TASK TO COMPLETE » In the following material, identify every line holding the string "wide" and return it.

MATERIAL PROVIDED »
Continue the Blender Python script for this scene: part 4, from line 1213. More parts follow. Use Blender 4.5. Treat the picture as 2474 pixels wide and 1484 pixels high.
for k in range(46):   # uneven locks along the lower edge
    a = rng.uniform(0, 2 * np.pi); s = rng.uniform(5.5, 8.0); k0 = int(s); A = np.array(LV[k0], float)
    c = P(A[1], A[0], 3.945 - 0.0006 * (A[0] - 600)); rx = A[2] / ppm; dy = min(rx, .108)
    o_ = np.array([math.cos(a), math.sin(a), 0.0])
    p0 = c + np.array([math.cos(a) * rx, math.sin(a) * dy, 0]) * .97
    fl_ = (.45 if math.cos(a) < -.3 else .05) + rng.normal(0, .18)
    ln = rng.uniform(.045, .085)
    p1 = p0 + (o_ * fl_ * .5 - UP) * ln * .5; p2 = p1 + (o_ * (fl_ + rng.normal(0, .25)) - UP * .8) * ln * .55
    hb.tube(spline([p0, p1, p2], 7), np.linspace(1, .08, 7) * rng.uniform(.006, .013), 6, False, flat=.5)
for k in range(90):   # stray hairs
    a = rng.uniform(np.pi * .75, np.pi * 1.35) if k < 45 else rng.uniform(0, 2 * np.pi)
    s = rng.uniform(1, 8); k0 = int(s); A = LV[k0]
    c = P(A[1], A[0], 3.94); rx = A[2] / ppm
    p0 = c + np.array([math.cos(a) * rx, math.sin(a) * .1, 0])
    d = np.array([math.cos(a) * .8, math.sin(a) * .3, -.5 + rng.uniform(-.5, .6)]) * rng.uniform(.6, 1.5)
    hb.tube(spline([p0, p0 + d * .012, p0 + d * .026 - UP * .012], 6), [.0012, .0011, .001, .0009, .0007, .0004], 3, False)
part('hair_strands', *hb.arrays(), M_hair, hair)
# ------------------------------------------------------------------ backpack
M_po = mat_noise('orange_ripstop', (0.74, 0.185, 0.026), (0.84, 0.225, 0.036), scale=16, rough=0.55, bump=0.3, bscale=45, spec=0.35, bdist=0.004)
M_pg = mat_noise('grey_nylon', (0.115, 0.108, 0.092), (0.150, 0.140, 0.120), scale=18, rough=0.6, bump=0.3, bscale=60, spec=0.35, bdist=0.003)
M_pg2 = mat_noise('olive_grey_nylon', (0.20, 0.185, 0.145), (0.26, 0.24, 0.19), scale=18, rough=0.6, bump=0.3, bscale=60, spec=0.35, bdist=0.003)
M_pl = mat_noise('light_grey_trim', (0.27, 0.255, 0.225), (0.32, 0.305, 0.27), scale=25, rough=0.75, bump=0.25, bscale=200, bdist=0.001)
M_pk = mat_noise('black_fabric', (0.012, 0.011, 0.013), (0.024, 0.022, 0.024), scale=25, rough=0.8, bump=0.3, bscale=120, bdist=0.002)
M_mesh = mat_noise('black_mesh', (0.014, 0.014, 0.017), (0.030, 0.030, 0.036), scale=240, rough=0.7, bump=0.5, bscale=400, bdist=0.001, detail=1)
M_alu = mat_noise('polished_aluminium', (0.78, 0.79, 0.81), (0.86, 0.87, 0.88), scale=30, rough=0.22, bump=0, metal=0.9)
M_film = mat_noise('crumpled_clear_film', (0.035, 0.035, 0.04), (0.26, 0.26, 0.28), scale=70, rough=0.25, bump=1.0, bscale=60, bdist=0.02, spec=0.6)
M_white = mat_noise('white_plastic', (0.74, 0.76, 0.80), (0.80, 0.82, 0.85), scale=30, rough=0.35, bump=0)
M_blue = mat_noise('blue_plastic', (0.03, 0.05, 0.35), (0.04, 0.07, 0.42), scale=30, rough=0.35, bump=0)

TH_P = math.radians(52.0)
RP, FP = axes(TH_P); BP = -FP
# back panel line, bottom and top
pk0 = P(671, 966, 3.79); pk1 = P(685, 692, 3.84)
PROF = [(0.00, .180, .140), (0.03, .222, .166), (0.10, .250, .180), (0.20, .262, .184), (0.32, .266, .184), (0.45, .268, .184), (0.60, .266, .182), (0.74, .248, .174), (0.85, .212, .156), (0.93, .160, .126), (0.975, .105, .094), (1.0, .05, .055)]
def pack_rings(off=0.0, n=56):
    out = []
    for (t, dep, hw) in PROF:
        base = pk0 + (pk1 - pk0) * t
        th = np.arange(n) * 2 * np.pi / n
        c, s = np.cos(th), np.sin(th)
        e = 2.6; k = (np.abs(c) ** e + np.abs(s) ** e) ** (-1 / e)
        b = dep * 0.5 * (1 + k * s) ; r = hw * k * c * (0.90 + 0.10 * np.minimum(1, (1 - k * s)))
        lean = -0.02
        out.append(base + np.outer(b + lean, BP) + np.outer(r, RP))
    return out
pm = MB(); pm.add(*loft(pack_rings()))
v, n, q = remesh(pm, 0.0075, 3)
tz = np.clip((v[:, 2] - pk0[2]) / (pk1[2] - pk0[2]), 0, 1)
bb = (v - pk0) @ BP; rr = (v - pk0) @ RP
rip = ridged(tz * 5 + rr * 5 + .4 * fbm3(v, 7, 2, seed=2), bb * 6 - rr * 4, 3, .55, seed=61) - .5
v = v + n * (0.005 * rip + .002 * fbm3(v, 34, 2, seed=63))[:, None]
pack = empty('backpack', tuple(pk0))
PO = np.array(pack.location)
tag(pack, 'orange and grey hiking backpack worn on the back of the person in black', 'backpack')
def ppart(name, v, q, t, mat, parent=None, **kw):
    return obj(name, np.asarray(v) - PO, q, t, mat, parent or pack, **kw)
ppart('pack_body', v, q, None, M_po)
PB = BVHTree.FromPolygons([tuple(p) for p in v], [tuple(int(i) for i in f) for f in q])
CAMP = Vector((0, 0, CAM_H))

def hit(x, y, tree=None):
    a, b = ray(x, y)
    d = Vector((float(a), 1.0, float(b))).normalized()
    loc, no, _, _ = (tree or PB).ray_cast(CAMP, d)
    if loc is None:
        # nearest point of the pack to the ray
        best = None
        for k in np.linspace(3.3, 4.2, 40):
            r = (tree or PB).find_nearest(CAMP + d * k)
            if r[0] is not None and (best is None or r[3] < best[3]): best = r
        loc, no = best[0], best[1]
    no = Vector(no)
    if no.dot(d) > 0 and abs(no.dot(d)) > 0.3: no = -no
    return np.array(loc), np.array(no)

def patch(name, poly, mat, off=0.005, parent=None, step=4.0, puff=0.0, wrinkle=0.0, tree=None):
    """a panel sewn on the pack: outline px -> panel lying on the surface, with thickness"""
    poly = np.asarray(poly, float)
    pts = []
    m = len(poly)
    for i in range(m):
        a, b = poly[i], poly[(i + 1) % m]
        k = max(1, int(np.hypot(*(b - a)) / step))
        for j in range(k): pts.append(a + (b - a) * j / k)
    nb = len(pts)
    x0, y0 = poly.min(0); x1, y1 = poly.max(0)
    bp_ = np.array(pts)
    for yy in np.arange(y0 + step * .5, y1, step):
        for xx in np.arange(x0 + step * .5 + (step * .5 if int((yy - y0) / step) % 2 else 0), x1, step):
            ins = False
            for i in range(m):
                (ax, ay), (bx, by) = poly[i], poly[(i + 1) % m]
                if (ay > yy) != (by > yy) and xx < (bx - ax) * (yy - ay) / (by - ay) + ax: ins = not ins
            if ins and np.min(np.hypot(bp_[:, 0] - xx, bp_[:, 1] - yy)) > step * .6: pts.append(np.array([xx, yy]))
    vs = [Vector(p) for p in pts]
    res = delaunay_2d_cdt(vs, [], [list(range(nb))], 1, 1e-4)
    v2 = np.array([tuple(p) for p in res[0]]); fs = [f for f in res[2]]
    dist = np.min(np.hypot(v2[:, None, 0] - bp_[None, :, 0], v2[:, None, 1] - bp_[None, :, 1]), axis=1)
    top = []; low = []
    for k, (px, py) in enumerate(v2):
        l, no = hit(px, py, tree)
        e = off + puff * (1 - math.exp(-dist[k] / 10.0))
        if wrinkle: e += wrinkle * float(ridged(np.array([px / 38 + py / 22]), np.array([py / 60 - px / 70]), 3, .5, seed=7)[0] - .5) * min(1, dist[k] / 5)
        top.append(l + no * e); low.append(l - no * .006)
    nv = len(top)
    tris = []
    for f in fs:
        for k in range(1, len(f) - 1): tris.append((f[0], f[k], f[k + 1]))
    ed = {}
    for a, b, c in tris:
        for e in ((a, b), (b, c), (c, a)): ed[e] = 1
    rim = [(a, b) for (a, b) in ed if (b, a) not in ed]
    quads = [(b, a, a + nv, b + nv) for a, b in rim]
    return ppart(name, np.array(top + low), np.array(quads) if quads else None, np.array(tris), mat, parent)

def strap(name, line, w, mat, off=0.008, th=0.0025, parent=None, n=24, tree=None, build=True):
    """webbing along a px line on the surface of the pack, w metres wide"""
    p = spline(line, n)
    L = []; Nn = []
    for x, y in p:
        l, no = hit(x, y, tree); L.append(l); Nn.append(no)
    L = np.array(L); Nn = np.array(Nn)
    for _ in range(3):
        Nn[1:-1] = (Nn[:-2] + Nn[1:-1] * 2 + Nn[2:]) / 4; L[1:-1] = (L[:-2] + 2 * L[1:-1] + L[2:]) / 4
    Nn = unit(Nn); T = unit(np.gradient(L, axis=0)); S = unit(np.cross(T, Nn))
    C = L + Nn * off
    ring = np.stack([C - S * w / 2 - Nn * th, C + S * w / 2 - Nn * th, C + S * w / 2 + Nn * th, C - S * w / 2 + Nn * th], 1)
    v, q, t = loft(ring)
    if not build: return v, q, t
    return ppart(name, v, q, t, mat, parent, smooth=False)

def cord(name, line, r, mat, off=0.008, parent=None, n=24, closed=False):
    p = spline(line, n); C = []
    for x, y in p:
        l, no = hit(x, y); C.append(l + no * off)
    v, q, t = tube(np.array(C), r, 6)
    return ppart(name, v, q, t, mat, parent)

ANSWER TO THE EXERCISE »
Continue the Blender Python script for this scene: part 4, from line 1213. More parts follow. Use Blender 4.5. Treat the picture as 2474 pixels wide and 1484 pixels high.
    """webbing along a px line on the surface of the pack, w metres wide"""